• Eleanor Gow

Preventing Sexual Harassment - New Duty for Employers Planned



Following the rise of the #metoo movement in 2017, the issue of sexual harassment in the workplace became a global talking point. In 2019, the government started a consultation that would explore several areas relating to this topic, including how legislation might respond to the problem. The consultation involved many different interested parties, and the government has now published its response, which is more extensive than had been expected.


So, what’s involved and what can employers expect to see?


A mandatory duty


The government has said that it intends to bring in a new duty that would mean an employer must take ‘all reasonable steps’ to prevent harassment occurring, and an incident must have taken place before a claim can be made. The new duty would serve as an inducement for employers to take positive steps on reducing harassment. It is important to note that this duty will be a high threshold requiring employers to take ‘all’ reasonable steps, not just ‘some’ reasonable steps. Those steps should, of course, be documented in detail so that if a claim does arise, the evidence is available to mount a credible defence.


Volunteers and interns


This new protection from harassment will not, however, be extended to either volunteers or interns, although the consultation identified them as particularly vulnerable to harassment. The government said that interns are, for the most part, already covered by existing legislation as workers and extending full legal protection to volunteers could have a detrimental effect on the Third Sector, as many smaller charities are unprepared for the administrative and regulatory burden this would entail.
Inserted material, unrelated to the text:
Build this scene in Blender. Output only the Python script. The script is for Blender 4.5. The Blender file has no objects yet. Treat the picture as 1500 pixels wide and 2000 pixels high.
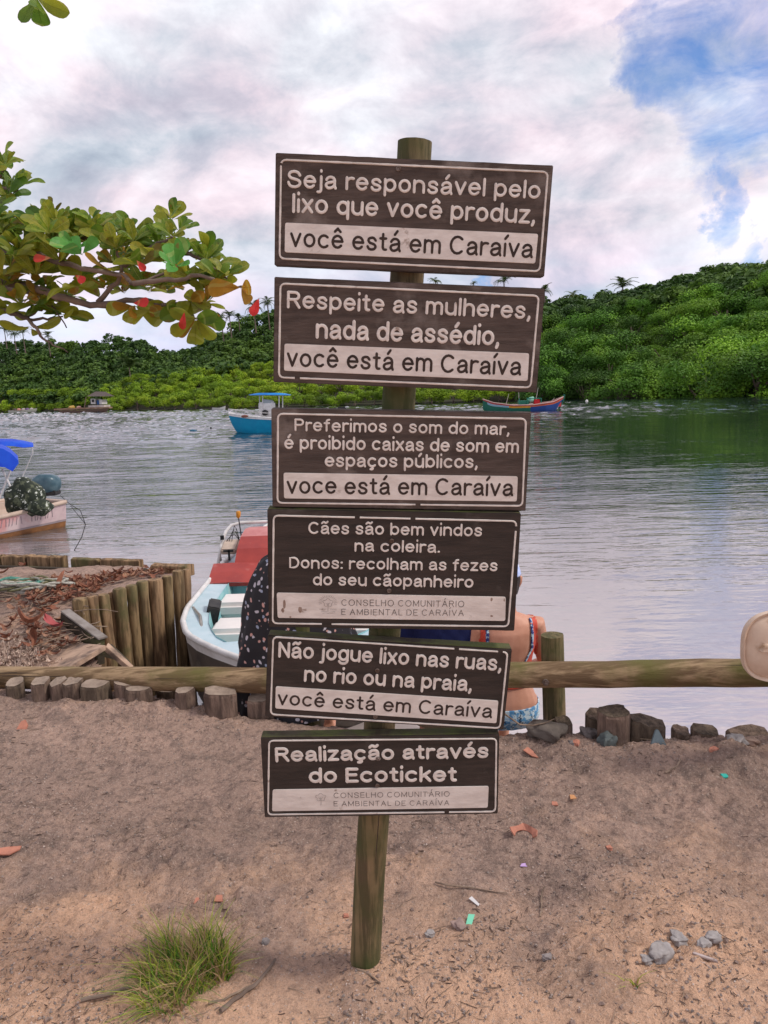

The government said that “as a matter of good practice, we would expect all responsible employers to have an effective anti-harassment policy which covers all staff, not just employees. This means that they should also be considering people like agency workers, consultants, volunteers and interns, with the aim of ensuring a safe working environment for everyone across their organisation.”


Third party harassment


It’s not just harassment from fellow employees or the employer which can make working life miserable – third parties, such as suppliers, contractors or members of the public can carry out sexual harassment.


Provisions against third party harassment were included in the Equality Act 2010 (Section 40) but were repealed in 2013, as the government felt they were under-utilised and an unnecessary form of protection.
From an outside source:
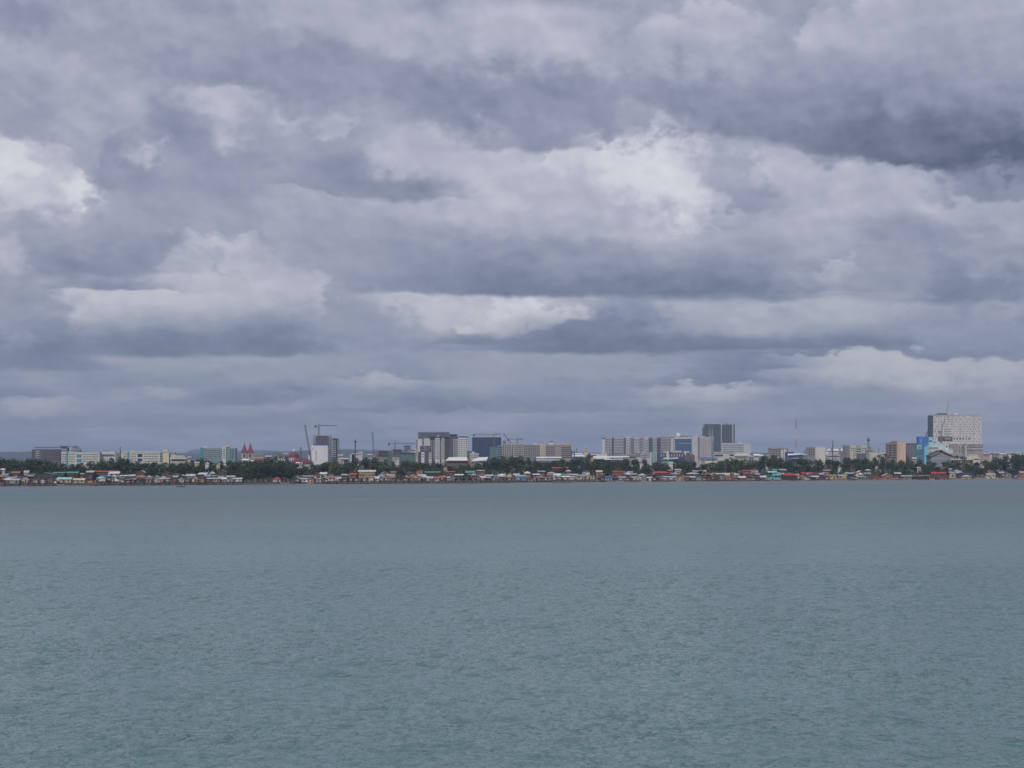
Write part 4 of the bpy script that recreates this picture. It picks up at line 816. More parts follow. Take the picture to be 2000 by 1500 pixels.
b.vol(1165, 1186, 886.2, (.62, .62, .66), dep=12); b.parapet(1165, 1186, 886.2, WHITE, dep=12, h=.4); b.grid(1167, 1185, 888, 893, 5, 4, .3, .3); b.done()
b = Building('low_office', 'grey low roofs with dark gaps under the middle of the long condominium', 2500, 1230)
b.vol(1215, 1241, 889, (.34, .34, .37), dep=12); b.vol(1214, 1242, 888, (.5, .5, .52), dd=-1, dep=14, yb=889.2, name='roof'); b.bands(1217, 1240, 891, 897, 3, .5); b.vol(1243, 1251, 893, (.5, .5, .48), dd=-6, dep=6, name='porch'); b.done()

# ---- right part
b = Building('office_building', 'beige flat-topped building with white end wall, alone left of the striped mast', 2700, 1521)
b.vol(1503, 1530, 877, (.34, .32, .30), dep=14); b.vol(1502.5, 1539, 874.6, (.30, .28, .26), dd=-1, dep=16, yb=877, name='roof'); b.vol(1512, 1530, 873.6, (.32, .3, .29), dd=2, dep=8, name='roof_storey'); b.bands(1504, 1525, 879, 893, 3.2, .5); b.fins(1504, 1526, 878, 893, 5, .12, m=wallm(PALE)); b.vol(1526, 1529, 878, WHITE, dd=-.6, dep=4, name='white_pier'); b.vol(1530.5, 1537, 878, (.55, .53, .47), dd=-1, dep=13, name='white_end'); b.vol(1537, 1539, 877, (.15, .14, .14), dd=0, dep=12, name='end_bay'); b.done()
b = Building('warehouse', 'low white curved roof with dark blue shed behind at the foot of the striped mast', 2450, 1554)
b.vol(1540, 1568, 889, (.12, .15, .2), dep=18); b.part('roof', MB().quad((b.X(1539), -2, b.Z(889.5)), (b.X(1570), -2, b.Z(887)), (b.X(1566), 14, b.Z(885.8)), (b.X(1541), 14, b.Z(886))), WT); b.vol(1540, 1555, 882.5, (.05, .07, .20), dd=20, dep=12, name='blue_shed'); b.vol(1547, 1560, 894.5, (.2, .4, .42), dd=-4, dep=3, yb=896, name='awning'); b.done()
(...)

Now, the government has said that it will reintroduce protection against third-party harassment in the workplace. However, the employer will be able to use the defence that they took all reasonable steps to prevent such harassment. This of course depends on them being able to show evidence that they have done so, which is why all stages of the process should be thoroughly documented.


The tribunal claim time limit


Concerns were raised by respondents to the consultation that the existing time limit of three months to bring a tribunal claim was too short for cases of sexual harassment. The trauma associated with harassment can cause significant delay in bringing a claim. Real life doesn’t always fit neatly into a three-month period.
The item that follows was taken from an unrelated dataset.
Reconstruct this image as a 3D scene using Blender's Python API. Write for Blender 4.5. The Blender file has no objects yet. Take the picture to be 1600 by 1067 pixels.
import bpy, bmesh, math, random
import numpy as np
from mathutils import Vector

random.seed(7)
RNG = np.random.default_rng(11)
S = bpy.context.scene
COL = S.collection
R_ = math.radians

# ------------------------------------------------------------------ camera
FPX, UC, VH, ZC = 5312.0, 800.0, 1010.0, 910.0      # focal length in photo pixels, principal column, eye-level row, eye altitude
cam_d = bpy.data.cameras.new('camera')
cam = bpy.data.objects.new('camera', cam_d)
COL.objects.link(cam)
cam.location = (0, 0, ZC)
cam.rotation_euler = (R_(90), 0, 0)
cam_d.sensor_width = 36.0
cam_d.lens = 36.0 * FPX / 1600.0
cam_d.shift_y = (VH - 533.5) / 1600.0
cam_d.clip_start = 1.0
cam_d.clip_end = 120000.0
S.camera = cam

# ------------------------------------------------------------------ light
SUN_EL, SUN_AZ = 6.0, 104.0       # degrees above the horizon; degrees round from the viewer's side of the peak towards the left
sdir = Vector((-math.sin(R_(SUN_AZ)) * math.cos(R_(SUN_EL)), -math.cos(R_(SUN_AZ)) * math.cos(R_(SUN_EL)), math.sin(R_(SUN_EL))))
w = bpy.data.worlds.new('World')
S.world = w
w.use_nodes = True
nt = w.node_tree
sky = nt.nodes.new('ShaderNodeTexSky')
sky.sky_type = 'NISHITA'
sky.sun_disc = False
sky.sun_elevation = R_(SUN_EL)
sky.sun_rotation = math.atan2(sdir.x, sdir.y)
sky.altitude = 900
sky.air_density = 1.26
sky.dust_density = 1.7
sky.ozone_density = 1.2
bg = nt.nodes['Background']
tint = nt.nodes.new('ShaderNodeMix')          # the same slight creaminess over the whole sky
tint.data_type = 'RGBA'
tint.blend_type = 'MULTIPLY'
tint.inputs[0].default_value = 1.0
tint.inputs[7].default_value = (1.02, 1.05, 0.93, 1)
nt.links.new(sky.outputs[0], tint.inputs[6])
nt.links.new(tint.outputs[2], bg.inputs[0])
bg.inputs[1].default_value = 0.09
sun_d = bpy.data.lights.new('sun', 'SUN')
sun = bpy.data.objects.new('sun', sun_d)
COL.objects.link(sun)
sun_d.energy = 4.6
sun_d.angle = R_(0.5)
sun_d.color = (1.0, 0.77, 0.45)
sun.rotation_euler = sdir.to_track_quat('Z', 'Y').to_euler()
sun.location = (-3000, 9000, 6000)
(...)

The government agreed. It said that it was considering extending the 3-month limit to 6 months and this would apply to all cases arising from the Equality Act. This is intended to avoid unnecessary confusion that could arise from different limits for different claims.


There had been suggestions that the limit should be raised to a year, but the government pointed out that this could cause problems with the reliability of recollection and the availability of both witnesses and documents – people may well have moved on and be untraceable, and documents not thought relevant at the time could have been destroyed or lost.


The role of the EHRC


The government is also keen to ensure that the burden of enforcement and pursuit of harassment cases doesn’t fall solely on individual workers; therefore, the role of the Equality and Human Rights Commission (EHRC) will be further encouraged. It will develop a statutory code of guidance that will sit alongside its technical guidance issued in 2020 (https://www.equalityhumanrights.com/en/publication-download/sexual-harassment-and-harassment-work-technical-guidance)


This will facilitate employers’ engagement with existing duties and let them understand what “all reasonable steps” means and whether they have done all that the law requires to offer a robust defence to any claims of harassment.


The code will be complimented by government guidance that can walk employers through the practical steps that can be taken to prevent – or, at the very least, reduce the likelihood of - harassment. The guidance will also be a starting point for organisations who realise that effective and concerted action needs to be taken to improve work practices and corporate culture.


The EHRC has the power to enter into legally binding agreements with employers who have been found liable for breaches of the Equality Act and over the past three years, it has used this power to tackle sexual harassment in the workplace.


The government supports this enforcement action and expects the action taken by the EHRC to contribute to the ongoing shift in culture and attitudes to this very serious issue.


What does this mean for employers?


No specific timescale has been set out for when these changes will be introduced; the rather indeterminate phrase “when parliamentary times allows” is used. Even when legislation starts to pass through Parliament, it can be months till it becomes law and even longer for it to come into effect.


Nevertheless, smart employers, recognising that change is coming, will start to plan ahead – the process of change is better managed when begun well in advance. Conversely, hasty change at the last minute is almost always bad for business. The process of gathering information, assessing where the business stands currently, and what steps will be needed both to reach the desired position and to be able to react to the new legislative landscape will stand employers in good stead no matter what shape the new laws eventually take.